Al Qas At così si chiamava la cassata, almeno in origine quando era un dolce semplicissimo. Ricotta di pecora e miele, nient’altro versata in una bacinella solo in seguito inserita in un guscio di pasta frolla dai cuochi alla corte dell’emiro in piazza Kalsa.

Legami – Photo Credit: Interbrand Agency

Li Calzi l’ha proposta nella sua versione più semplice, priva di zuccheri, “naturale” come ama definirla, in stretto legame (da qui il titolo nel menu) con il territorio (Handaq-attin, il nome in arabo della città di Canicattì) con i vini e i piatti proposti da Aquanova. Una piccola cassata realizzata con del pane (farina Timilia, Madonita e Russello), farcita all’interno con ricotta di capra Girgentana (presidio Slow Food) addolcita con purea di fichi secchi e miele. Decorata con pasta reale inversa: conserva di zucchine (zuccata), miele, pistacchio di Raffadali DOP, spuma di mandorla e fiori presenti dell’orto.

In conclusione altra specialità il cannolo, la cui forma è riconducibile a quella delle colonne doriche compreso al piatto pane e pomodoro (Concordia-lità) realizzato da Peqini. La ricetta? La stessa di quella scritta sui ricettari di un tempo: farina di Maiorca, olio d’oliva di Aquanova e melassa essiccata per la cialda. Il ripieno ricco in ricotta di pecora della zona addolcita con del miele di zagara. Attorno una meringa, non dolce, fatta con legumi che richiama il legame con la sua prima descrizione risalente alla prima metà del XX secolo all’interno del libro Siciliani a tavola dal duca Alberto Denti di Pirajno: “Tubus farinarius dulcissimo edulio ex lacte fartus”.
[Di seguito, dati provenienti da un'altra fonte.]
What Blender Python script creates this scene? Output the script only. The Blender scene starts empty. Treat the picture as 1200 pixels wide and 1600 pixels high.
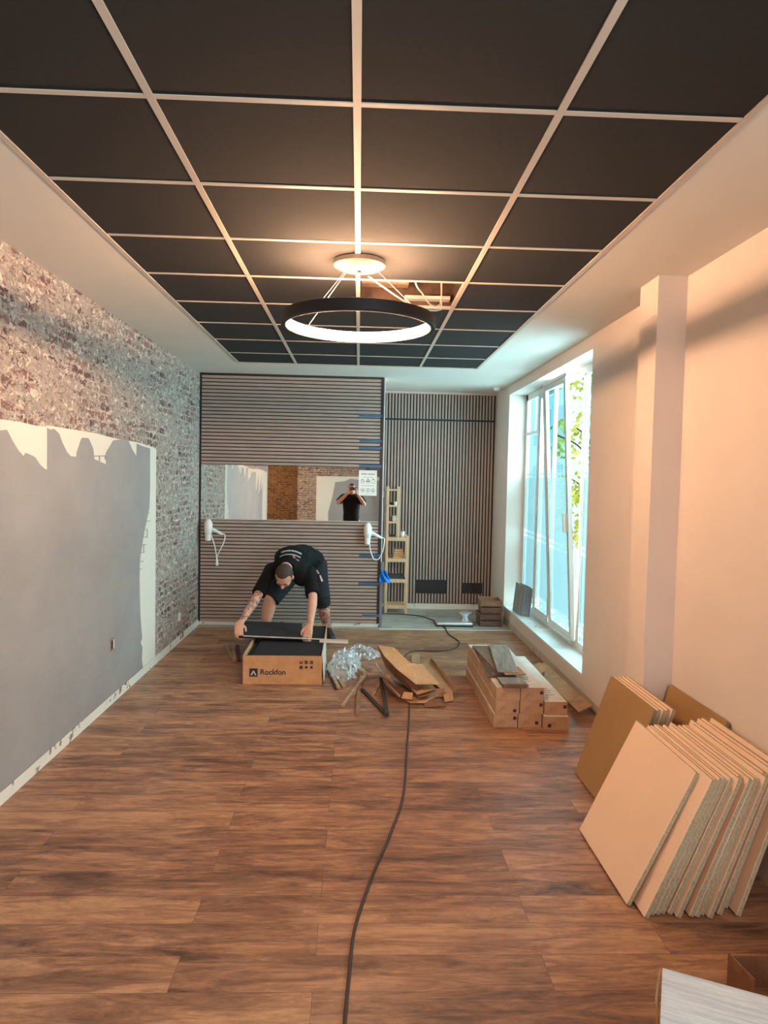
import bpy, bmesh, math, random
from mathutils import Vector, Matrix, noise
from mathutils.geometry import tessellate_polygon
from mathutils.bvhtree import BVHTree
random.seed(7)
sc = bpy.context.scene
C = sc.collection
PI = math.pi

# ------------------------------------------------------------------ camera
F_PX, PITCH, YAW, ROLL = 1091.6, -0.0471, 0.0370, 0.0211
CAM = Vector((0, 0, 1.6908))
cyw, syw, cp, sp, cr, sr = math.cos(YAW), math.sin(YAW), math.cos(PITCH), math.sin(PITCH), math.cos(ROLL), math.sin(ROLL)
FWD = Vector((syw*cp, cyw*cp, sp)); RIGHT = Vector((cyw, -syw, 0)); UP = RIGHT.cross(FWD)
RIGHT, UP = cr*RIGHT + sr*UP, -sr*RIGHT + cr*UP
cam = bpy.data.cameras.new('camera'); cam.sensor_fit = 'HORIZONTAL'; cam.sensor_width = 36
cam.lens = F_PX*36/1200; cam.clip_start = 0.02; cam.clip_end = 200
co = bpy.data.objects.new('camera', cam); C.objects.link(co); sc.camera = co
M3 = Matrix((RIGHT, UP, -FWD)).transposed()
co.matrix_world = Matrix.Translation(CAM) @ M3.to_4x4()

# ------------------------------------------------------------------ world, lights, exposure
sc.view_settings.view_transform = 'Standard'; sc.view_settings.look = 'None'
sc.view_settings.gamma = 1; sc.view_settings.exposure = 0.0
sc.view_settings.use_curve_mapping = False
sc.cycles.use_denoising = True
sc.cycles.max_bounces = 10; sc.cycles.diffuse_bounces = 5; sc.cycles.transparent_max_bounces = 16
sc.cycles.sample_clamp_indirect = 8
SKY = (0.86, 0.97, 1.0); SKY_STRENGTH = 1.45
LAMP_COL = (1.0, 0.575, 0.325); LAMP_STRENGTH = 335
w = bpy.data.worlds.new('world'); sc.world = w; w.use_nodes = True
bg = w.node_tree.nodes['Background']; bg.inputs[0].default_value = (*SKY, 1); bg.inputs[1].default_value = SKY_STRENGTH

def area(name, loc, target, sx, sy, power, col, portal=False):
    l = bpy.data.lights.new(name, 'AREA'); l.shape = 'RECTANGLE'; l.size = sx; l.size_y = sy
    l.energy = power; l.color = col
    if portal: l.cycles.is_portal = True
    o = bpy.data.objects.new(name, l); C.objects.link(o); o.location = loc
    o.rotation_euler = (Vector(target)-Vector(loc)).to_track_quat('-Z', 'Y').to_euler()
    return o
# daylight through the tall window, and through the shop window behind the camera
area('daylight_window', (3.5, 6.2, 2.0), (1.6, 6.7, 1.4), 4.6, 3.6, 780, (0.90, 0.965, .985))
area('daylight_shopfront', (1.95, -1.3, 1.45), (-0.4, 0.6, 1.1), 2.2, 2.2, 215, (0.90, 0.96, 1.0))
area('portal_window', (2.16, 6.82, 1.46), (0, 6.82, 1.46), 2.9, 2.5, 1, (1, 1, 1), True)

# ------------------------------------------------------------------ helpers
def ray(px, py):
    return RIGHT*((px-600)/F_PX) - UP*((py-800)/F_PX) + FWD
def P(px, py, ax, val):
    d = ray(px, py); i = 'xyz'.index(ax)
    return CAM + d*((val-CAM[i])/d[i])
def new(): return bmesh.new()
def bx(bm, x0, x1, y0, y1, z0, z1):
    vs = [bm.verts.new((x, y, z)) for x in (x0, x1) for y in (y0, y1) for z in (z0, z1)]
    for f in ((0,1,3,2),(4,6,7,5),(0,4,5,1),(2,3,7,6),(0,2,6,4),(1,5,7,3)):
        bm.faces.new([vs[i] for i in f])
    return bm
def box(*a): return bx(new(), *a)
def slab(bm, quad, t, n=None):
    """a board: polygon 'quad' is one face, thickness t along -normal (or n)"""
    q = [Vector(p) for p in quad]
    if n is None:
        n = (q[1]-q[0]).cross(q[-1]-q[0]).normalized()
    n = Vector(n)*t
    a = [bm.verts.new(p) for p in q]; b = [bm.verts.new(p-n) for p in q]
    bm.faces.new(a); bm.faces.new(b[::-1])
    for i in range(len(q)):
        j = (i+1) % len(q); bm.faces.new((a[j], a[i], b[i], b[j]))
    return bm
def prism_xz(bm, pts, y0, y1):
    a = [bm.verts.new((x, y0, z)) for x, z in pts]; b = [bm.verts.new((x, y1, z)) for x, z in pts]
    bm.faces.new(a); bm.faces.new(b[::-1])
    for i in range(len(pts)):
        j = (i+1) % len(pts); bm.faces.new((a[j], a[i], b[i], b[j]))
    return bm
def cyl(bm, c, r, h, axis='z', seg=24, r2=None):
    r2 = r if r2 is None else r2
    return tube(bm, [Vector(c), Vector(c)+{'x':Vector((h,0,0)),'y':Vector((0,h,0)),'z':Vector((0,0,h))}[axis]], [r, r2], seg, flat=True)
def frames(pts):
    pts = [Vector(p) for p in pts]; T = []
    for i in range(len(pts)):
        a = pts[max(0, i-1)]; b = pts[min(len(pts)-1, i+1)]; T.append((b-a).normalized())
    up = Vector((0,0,1)) if abs(T[0].z) < .9 else Vector((1,0,0))
    n = (up - T[0]*up.dot(T[0])).normalized(); out = []
    for t in T:
        n = (n - t*n.dot(t)); n = n.normalized() if n.length > 1e-6 else t.orthogonal().normalized()
        out.append((t, n, t.cross(n)))
    return out
def tube(bm, pts, radii, seg=12, flat=True, rx=None, nref=None):
    """tube through pts; radii floats or (a,b) along nref / across"""
    pts = [Vector(p) for p in pts]
    if not isinstance(radii, (list, tuple)): radii = [radii]*len(pts)
    fr = frames(pts)
    rings = []
    def ring(c, t, n, b, ra, rb):
        return [bm.verts.new(c + n*math.cos(2*PI*k/seg)*ra + b*math.sin(2*PI*k/seg)*rb) for k in range(seg)]
    seq = []
    for i, p in enumerate(pts):
        t, n, b = fr[i]
        if nref is not None:
            n = Vector(nref); n = (n - t*n.dot(t)).normalized(); b = t.cross(n)
        ra, rb = radii[i] if isinstance(radii[i], (tuple, list)) else (radii[i], radii[i])
        seq.append((p, t, n, b, ra, rb))
    if not flat:
        p, t, n, b, ra, rb = seq[0]; m = min(ra, rb)
        pre = [(p - t*m*math.sin(a), t, n, b, ra*math.cos(a), rb*math.cos(a)) for a in (1.4, 1.05, .7, .35)]
        p, t, n, b, ra, rb = seq[-1]; m = min(ra, rb)
        post = [(p + t*m*math.sin(a), t, n, b, ra*math.cos(a), rb*math.cos(a)) for a in (.35, .7, 1.05, 1.4)]
        seq = pre + seq + post
    for s in seq: rings.append(ring(*s))
    for r0, r1 in zip(rings, rings[1:]):
        for k in range(seg):
            j = (k+1) % seq.__len__() if False else (k+1) % seg
            bm.faces.new((r0[k], r0[j], r1[j], r1[k]))
    bm.faces.new(rings[0][::-1]); bm.faces.new(rings[-1])
    return bm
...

Ad accompagnare queste creazioni un cocktail firmato Aquanova “Spiced Sicilian Whiskey” realizzato da Danilo Mangiavillano con Whisky bourbon, miele lavorato con cannella, chiodi di garofano e anice stellato, ricoperto da una calda spuma al caffè. Interessante l’abbinamento con i dolci proposti, andando a compensare le parti speziate mancanti, ma perfetto anche da essere degustato da solo vista la sua complessità aromatica e vivacità di sapore, in perfetto equilibrio.